**Task prompt**
Give again, word for word, each line from the top of the listing through the line that holds "rad = math.radians".

**Source excerpt**
※

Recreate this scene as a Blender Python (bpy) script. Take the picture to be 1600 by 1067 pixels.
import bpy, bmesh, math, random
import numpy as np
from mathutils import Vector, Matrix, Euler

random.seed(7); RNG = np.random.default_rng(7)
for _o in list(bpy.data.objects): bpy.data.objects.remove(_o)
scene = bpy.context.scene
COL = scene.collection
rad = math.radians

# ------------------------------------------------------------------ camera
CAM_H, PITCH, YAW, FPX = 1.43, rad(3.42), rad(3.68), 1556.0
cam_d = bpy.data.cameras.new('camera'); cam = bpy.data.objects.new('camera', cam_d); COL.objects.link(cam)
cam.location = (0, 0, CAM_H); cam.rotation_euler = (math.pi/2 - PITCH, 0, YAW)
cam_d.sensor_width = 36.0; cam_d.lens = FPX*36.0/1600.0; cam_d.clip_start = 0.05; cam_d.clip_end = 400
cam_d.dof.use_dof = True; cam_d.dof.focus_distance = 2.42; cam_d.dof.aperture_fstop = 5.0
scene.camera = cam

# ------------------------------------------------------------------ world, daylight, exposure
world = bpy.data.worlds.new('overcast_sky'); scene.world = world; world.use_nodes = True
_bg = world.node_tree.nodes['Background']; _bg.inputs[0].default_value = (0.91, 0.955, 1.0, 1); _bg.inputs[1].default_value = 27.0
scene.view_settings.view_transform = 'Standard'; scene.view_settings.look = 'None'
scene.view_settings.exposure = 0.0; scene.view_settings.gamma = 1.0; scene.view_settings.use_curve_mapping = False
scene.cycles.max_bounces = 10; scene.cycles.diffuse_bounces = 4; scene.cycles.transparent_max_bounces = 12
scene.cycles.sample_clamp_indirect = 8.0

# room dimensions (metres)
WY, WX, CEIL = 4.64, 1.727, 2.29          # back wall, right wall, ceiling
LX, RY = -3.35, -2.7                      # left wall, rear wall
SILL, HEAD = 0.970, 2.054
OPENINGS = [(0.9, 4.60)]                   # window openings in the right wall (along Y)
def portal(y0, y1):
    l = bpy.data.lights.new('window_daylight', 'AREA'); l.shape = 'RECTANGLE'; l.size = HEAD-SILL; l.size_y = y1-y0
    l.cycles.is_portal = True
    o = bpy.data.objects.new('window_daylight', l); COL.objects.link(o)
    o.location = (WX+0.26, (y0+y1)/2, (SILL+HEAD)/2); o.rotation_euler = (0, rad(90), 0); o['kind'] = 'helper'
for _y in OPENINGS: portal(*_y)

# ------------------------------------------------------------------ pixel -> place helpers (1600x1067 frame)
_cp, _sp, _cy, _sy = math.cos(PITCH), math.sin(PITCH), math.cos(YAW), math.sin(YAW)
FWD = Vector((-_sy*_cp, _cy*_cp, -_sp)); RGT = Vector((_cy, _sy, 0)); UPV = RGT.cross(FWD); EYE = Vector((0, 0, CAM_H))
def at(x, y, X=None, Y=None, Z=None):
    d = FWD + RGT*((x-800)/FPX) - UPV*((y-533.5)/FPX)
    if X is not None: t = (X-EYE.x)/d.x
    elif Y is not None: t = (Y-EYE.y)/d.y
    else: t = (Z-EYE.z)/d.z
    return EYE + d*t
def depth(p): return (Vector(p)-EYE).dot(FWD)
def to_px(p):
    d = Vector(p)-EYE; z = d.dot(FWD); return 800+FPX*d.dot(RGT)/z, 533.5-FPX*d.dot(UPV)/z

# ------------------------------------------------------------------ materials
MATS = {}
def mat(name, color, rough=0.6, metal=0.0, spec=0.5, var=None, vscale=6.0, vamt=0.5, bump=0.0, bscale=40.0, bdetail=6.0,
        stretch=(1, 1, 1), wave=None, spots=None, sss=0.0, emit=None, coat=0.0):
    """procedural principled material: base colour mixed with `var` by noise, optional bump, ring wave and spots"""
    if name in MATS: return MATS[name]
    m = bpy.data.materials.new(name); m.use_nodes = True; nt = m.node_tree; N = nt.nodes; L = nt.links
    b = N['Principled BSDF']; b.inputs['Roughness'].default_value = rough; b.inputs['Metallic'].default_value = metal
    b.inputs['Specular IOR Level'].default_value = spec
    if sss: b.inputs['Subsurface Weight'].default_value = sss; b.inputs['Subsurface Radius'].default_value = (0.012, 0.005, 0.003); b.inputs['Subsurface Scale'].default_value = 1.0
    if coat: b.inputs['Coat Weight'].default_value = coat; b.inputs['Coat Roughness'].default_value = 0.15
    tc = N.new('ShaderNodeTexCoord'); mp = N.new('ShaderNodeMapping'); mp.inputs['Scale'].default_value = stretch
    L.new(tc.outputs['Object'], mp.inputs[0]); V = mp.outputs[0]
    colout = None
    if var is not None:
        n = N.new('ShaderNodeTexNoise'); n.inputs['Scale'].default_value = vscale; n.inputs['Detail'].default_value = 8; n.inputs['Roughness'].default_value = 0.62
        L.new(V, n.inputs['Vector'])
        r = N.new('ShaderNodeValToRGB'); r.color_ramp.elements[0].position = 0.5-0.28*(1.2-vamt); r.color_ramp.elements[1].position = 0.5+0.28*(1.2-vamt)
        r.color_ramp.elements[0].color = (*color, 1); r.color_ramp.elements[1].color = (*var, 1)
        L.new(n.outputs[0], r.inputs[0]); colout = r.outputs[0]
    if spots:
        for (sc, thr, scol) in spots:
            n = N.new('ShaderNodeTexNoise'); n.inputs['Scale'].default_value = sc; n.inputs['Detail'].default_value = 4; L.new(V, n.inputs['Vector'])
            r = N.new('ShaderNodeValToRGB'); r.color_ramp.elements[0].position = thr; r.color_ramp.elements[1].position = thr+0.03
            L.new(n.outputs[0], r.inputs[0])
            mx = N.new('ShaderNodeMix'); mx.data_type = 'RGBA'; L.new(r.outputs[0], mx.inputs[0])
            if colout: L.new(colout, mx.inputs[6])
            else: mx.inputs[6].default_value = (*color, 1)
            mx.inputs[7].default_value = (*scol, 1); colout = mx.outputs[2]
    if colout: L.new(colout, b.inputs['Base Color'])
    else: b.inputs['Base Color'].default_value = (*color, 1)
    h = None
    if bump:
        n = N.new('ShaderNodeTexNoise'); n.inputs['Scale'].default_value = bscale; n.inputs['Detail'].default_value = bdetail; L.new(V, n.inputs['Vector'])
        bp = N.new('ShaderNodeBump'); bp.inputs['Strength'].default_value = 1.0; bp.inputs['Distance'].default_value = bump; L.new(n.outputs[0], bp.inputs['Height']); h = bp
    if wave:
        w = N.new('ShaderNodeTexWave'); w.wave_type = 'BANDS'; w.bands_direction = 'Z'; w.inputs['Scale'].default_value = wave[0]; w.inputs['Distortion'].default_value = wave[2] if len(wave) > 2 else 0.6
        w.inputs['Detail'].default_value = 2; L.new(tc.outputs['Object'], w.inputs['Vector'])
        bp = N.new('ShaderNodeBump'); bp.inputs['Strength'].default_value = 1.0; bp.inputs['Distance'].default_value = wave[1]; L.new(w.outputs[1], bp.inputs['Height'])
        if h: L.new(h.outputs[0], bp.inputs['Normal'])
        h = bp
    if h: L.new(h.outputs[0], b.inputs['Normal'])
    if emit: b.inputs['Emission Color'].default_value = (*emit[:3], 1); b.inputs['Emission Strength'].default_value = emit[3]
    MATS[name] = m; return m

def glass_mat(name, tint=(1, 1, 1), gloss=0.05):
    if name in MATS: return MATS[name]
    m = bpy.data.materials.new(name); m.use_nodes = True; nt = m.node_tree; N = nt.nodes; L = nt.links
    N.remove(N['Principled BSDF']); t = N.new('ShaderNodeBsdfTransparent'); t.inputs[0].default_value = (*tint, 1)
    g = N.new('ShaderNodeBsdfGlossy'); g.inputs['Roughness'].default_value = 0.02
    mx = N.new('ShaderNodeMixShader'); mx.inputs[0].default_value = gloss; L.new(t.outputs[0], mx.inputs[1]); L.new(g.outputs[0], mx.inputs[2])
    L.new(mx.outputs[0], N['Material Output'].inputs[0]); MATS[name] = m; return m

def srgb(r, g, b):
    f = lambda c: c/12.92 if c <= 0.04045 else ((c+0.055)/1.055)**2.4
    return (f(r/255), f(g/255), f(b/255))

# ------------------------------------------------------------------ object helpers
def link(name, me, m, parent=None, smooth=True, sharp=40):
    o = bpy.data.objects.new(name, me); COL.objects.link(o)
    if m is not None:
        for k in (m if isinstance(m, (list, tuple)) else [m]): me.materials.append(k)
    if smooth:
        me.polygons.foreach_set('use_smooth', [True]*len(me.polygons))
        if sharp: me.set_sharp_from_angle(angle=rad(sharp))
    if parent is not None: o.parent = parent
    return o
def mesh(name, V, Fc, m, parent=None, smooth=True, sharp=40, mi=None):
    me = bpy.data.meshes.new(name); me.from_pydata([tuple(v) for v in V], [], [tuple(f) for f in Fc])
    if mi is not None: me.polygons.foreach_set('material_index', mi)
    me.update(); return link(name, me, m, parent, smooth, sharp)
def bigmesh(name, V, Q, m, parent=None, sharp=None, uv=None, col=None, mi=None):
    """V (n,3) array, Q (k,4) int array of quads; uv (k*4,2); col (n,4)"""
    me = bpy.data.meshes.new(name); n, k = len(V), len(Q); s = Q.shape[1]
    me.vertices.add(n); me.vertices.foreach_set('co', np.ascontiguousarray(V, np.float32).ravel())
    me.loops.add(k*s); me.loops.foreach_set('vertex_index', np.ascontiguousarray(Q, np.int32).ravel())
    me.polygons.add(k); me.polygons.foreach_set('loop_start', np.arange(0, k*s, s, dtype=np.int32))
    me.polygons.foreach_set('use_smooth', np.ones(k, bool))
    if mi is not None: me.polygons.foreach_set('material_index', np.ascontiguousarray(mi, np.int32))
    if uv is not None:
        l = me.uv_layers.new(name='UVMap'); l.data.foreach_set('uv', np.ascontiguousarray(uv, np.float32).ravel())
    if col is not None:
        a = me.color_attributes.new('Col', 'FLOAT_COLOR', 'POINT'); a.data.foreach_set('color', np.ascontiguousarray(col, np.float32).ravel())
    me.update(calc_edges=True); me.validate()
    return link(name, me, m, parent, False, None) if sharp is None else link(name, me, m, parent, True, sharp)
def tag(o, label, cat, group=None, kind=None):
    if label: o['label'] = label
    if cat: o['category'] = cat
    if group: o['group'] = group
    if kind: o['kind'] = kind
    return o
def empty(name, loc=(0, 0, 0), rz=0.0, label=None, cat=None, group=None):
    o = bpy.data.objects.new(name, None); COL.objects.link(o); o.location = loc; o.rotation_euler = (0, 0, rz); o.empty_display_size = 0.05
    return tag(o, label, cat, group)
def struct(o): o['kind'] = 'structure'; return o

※

**Finished answer**
Recreate this scene as a Blender Python (bpy) script. Take the picture to be 1600 by 1067 pixels.
import bpy, bmesh, math, random
import numpy as np
from mathutils import Vector, Matrix, Euler

random.seed(7); RNG = np.random.default_rng(7)
for _o in list(bpy.data.objects): bpy.data.objects.remove(_o)
scene = bpy.context.scene
COL = scene.collection
rad = math.radians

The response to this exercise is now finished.